PRICEY TICKET: High-speed rail in California: Boon or boondoggle?

If you voted romance of the rails in 2008, thinking you could zip from Santa Barbara to San Francisco for a three-martini lunch then zip back home for dinner, forget it.

Barney Brantingham

Ain’t gonna happen. What the $45 billion (critics say $80 billion) plan will buy is a ride from a city no one in his or her right mind wants to live in (L.A.) to towns no one wants to visit (Bakersfield, Fresno), then on to what’s left of Silicon Valley and the prize: The City by the Bay. Estimated trip time: two hours and 40 minutes from Anaheim starting point. Estimated completion (all estimates are wrong): 2020.

Nope, no coastal route. We already have one, thanks to Amtrak, and talk about a slow boat to China. You could read War and Peace between State Street and Market Street. The trip takes more than seven hours and includes a honey of a bus trip or two.

Even wild-eyed optimists can’t seem to make a good case for where the $45 billion is coming from, even with President Obama’s $2.25 billion in economic stimulus funds announced last week and up to $10 billion in bonds we the people voted for in 2008. Perhaps the present plan will eventually be built, but probably no one older than 40 should make advance lunch reservations at the Mark Hopkins in anticipation of its advent. It won’t be passing through here in any case. Meanwhile, we’ll be helping pay off the San Joaquin Valley route bonds.

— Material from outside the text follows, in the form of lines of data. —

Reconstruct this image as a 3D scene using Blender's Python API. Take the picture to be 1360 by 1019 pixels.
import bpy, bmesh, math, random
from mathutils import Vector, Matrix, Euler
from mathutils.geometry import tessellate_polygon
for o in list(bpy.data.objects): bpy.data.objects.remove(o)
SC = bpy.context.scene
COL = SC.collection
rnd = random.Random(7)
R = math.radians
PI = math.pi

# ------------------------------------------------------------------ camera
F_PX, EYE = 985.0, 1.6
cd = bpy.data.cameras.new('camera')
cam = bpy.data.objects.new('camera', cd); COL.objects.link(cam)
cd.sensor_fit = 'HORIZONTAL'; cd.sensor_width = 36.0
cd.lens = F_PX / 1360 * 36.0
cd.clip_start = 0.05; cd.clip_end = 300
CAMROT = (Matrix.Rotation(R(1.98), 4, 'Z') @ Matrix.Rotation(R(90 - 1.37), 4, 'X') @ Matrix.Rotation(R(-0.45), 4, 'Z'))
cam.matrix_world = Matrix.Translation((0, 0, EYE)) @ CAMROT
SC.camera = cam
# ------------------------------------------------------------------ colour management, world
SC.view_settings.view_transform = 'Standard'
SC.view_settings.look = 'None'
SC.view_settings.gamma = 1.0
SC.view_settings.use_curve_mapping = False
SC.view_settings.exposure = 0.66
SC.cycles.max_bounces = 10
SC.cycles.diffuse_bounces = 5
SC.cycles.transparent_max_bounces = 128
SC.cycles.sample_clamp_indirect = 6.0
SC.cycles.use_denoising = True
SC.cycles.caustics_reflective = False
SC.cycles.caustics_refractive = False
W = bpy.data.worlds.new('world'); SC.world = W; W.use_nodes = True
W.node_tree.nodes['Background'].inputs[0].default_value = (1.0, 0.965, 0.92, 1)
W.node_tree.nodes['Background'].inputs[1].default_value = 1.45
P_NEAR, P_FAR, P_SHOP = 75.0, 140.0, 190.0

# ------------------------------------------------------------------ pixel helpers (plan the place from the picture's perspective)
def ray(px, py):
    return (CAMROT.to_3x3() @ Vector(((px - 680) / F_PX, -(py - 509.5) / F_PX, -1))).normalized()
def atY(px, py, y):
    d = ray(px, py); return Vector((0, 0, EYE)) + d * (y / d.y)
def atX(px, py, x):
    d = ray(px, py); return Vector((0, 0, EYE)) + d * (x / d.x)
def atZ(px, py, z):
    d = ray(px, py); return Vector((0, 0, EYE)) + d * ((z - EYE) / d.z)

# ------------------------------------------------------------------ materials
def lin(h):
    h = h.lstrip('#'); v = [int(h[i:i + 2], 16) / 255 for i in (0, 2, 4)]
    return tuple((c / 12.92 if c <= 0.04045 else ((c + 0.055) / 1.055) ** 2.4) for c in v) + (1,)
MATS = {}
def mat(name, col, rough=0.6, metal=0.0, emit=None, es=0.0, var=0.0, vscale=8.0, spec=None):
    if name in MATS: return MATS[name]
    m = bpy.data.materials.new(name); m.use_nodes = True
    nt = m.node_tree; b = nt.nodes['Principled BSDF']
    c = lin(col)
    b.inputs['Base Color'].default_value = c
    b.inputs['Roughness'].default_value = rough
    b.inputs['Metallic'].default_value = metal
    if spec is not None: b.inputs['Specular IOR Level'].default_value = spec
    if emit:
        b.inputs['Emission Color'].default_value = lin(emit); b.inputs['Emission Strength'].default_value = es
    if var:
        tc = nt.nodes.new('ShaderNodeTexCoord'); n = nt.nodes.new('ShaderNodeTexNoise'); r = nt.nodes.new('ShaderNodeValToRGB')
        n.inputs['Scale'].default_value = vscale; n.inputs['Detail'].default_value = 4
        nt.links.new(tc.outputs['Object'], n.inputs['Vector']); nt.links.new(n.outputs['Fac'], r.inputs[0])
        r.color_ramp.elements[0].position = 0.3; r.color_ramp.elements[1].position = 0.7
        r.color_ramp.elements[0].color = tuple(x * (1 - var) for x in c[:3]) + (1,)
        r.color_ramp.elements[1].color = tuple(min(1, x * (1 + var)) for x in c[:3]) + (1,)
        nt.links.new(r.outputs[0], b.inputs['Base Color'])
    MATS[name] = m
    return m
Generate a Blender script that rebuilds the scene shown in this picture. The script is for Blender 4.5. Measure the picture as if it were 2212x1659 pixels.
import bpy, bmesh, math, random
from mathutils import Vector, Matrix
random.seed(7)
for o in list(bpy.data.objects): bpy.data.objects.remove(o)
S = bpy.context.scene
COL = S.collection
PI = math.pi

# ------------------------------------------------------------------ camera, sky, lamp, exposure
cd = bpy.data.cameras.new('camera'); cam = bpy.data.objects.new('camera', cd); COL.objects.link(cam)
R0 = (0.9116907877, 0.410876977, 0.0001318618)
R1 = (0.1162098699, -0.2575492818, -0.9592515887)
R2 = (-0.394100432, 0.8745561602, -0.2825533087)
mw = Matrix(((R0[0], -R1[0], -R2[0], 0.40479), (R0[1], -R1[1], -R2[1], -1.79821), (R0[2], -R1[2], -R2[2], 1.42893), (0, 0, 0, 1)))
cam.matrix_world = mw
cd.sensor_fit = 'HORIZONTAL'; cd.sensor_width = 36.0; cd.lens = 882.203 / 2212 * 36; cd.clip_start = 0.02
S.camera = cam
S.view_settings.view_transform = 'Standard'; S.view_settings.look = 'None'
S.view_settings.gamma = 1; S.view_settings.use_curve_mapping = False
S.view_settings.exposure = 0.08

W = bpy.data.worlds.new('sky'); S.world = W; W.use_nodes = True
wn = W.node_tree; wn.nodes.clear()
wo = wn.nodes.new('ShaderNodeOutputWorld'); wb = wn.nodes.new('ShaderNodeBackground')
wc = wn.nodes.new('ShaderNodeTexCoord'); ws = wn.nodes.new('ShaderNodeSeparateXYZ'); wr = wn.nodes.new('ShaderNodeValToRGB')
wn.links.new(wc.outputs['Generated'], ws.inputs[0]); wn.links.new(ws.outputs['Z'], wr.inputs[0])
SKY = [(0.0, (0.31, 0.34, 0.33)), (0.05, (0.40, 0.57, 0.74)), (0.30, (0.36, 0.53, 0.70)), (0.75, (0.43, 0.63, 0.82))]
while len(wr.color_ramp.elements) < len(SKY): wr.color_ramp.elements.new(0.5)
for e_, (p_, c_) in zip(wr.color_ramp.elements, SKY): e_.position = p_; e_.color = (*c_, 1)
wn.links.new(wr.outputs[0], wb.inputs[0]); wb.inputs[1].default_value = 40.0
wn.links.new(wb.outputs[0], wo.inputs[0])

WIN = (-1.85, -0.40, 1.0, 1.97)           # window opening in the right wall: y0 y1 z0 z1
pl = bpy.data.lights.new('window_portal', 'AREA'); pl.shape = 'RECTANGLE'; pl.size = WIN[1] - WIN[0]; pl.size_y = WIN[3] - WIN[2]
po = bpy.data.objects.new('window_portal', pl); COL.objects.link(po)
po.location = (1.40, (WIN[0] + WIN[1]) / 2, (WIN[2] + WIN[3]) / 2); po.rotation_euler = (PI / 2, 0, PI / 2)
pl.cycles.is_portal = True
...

Not that I’m against high-speed rail. I’ve had the pleasure of riding France’s TGV network. Japan’s speedy route from the Osaka airport to splendid Kyoto was a joy: neat, clean, with musical alerts for each station and neon readouts in Japanese and English. What we need is fast rail to California’s capital, which by some weird accident of history is located halfway off the map up there in Sacramento, which no one would ever want to visit except to lobby the Legislature. Sacto and San Diego aren’t expected to be linked to the system until a hopeful 2026.

It doesn’t take rose-colored glasses to envision California with a fast, efficient rail system. We need it — whether or not it allows Montecitans to lunch at the Mark while the rest of us down a couple of Irish coffees at the Buena Vista Café, within sound of the foghorns. With other states now getting federal funds or otherwise contemplating high speed rail, I can see — ever the cockeyed optimist — the whole dadblamed U.S. of A. linked in one racetrack network of bullet trains or at least speedy ones.

My esteemed comrade in print, Summerland journalist Lou Cannon, points out to me that “We lag way behind Europe, Japan, even China on high-speed rail travel, and we’re projected to have nearly a 50-million population in California by 2030. So I don’t see a better alternative, certainly not the automobile.” (California’s present population is about 40 million.) Cannon also notes that another thing driving the project is the recession.

By that 2030 date, according to predictions by the California High Speed Rail Authority, which is in charge of the project, the 800 miles of track will be carrying 88 to 117 million passengers a year. It also estimates the creation of 160,000 jobs associated with planning, designing and building the system. So far, the loudest drum-beating is being heard from dusty San Joaquin Valley towns, which see it as an economic boon, as well as an easy way to get from one dusty town to another. Up in the Bay Area, some cities are arguing about the route, which they don’t want to split their communities.

The biggest question I’ve heard, aside from where’s the money coming from, is where are the passengers are coming from? Exactly who’s going to be taking these trains every day, and will they be willing to pay the freight? “High-speed rail is an expensive project that will cost all taxpayers a lot of money and serve only a small elite,” one critic says.

Some advocate spending the money to improve rapid transit between commuter hot spots, such as Ventura-Santa Barbara, instead of a massive, expensive 220-mph zoom up the San Joaquin Valley.

By the way, is this supposed to be a commuter train, draining polluting cars from freeways? Let’s see: If someone caught an Amtrak Surfliner to L.A. and jumped on the Dustbowl Liner to San Jose, a high-speed ride might yield a high-tech job. (If you left Santa Barbara early enough, like 2am.)

Or, once in LA., you could ditch work and swing on to the proposed California-Nevada “Super Speed” train to Vegas, thanks in part to a promised $7 billion loan from the Chinese. Wisely, Obama declined to shovel over $8 billion for that project. Maybe the casinos will chip in.